Lo svolgimento della didattica secondo il modello del flipped learning può essere messo in atto anche secondo la modalità del cooperative learning, organizzando piccoli gruppi di lavoro che di volta in volta assumeranno il ruolo di insegnanti (Bevilacqua, Bergmann 2018). In questo caso, la modalità didattica in questione risulta vantaggiosa soprattutto per coloro che presentano delle difficoltà e che rientrano nella macrocategoria degli studenti con BES: questi, supportati dai compagni, secondo la modalità del peer tutoring, avranno la possibilità di essere maggiormente partecipi delle attività svolte in classe e riusciranno ad assimilare gli argomenti in maniera spontanea, facendo leva sulle proprie potenzialità e minimizzando le problematiche legate ad un particolare deficit. 

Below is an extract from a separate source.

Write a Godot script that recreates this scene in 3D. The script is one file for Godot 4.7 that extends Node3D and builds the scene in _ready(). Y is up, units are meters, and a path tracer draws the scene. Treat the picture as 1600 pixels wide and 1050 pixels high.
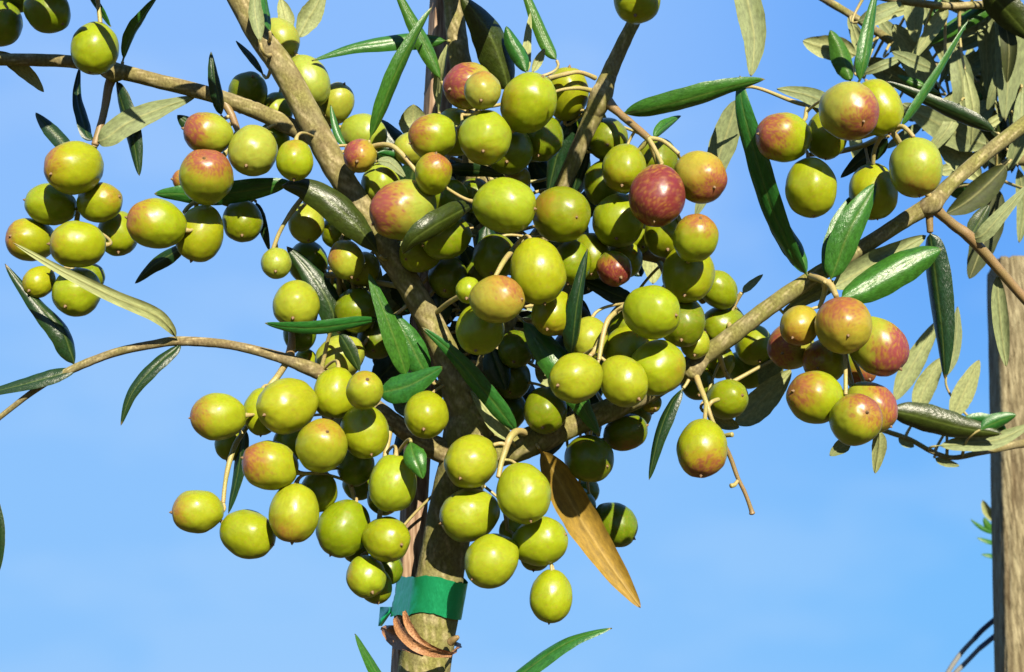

In conclusione, il modello didattico della flipped classroom offre «l’opportunità di trasformare la classe da spazio di trasmissione dei saperi dal docente ai discenti in comunità di apprendimento e di ricerca» (Brown e Campione 1990; Cacciamani e Giannandrea 2004, in Benassi et al., 2016, p. 9) e promuove lo sviluppo «della loro autonomia e della loro capacità di lavorare con gli altri» (p. 9).  

 

 

 

Bibliografia 


Aiello P., Di Gennaro D. C., Di Tore S., Sibilio M. (2013), Dislessia e complessità didattica della lingua inglese nei contesti scolastici italiani: proposta di un approccio multisensoriale ed interattivo“Italian Journal of Special Education for Inclusion”, 1(2), 107-122.

Benassi, A., Bucciarelli, I., Laici, C., Pieri, M. et al. (a cura di) (2016), “Avanguardie educative”. Linee guida per l’implementazione dell’idea “Flipped classroom (La classe capovolta)”, versione 1.0 [2015-2016], Indire, Firenze. 

Bevilacqua A., Bergmann J. (2018), “Innovate teaching practices to cope with educational fragilities. How can flipped learning help teachers to reach every student, in every class, every day”, in Iprase (2018), Ricercazione: prevenire il fallimento educativo e la dispersione scolasticaSix-monthly Journal on Learning, Research and Innovation in Education, vol.10, n.2, Trento, Provincia Autonoma di Trento Editore.


Caon F. (2016), Educazione linguistica nella classe ad abilità differenziate, Torino, Bonacci editore. 

Dolci R. (2006), “La partecipazione nella classe di lingua”, in Caon F. (a cura di), Insegnare italiano nella Classe ad Abilità Differenziate, Perugia, Guerra.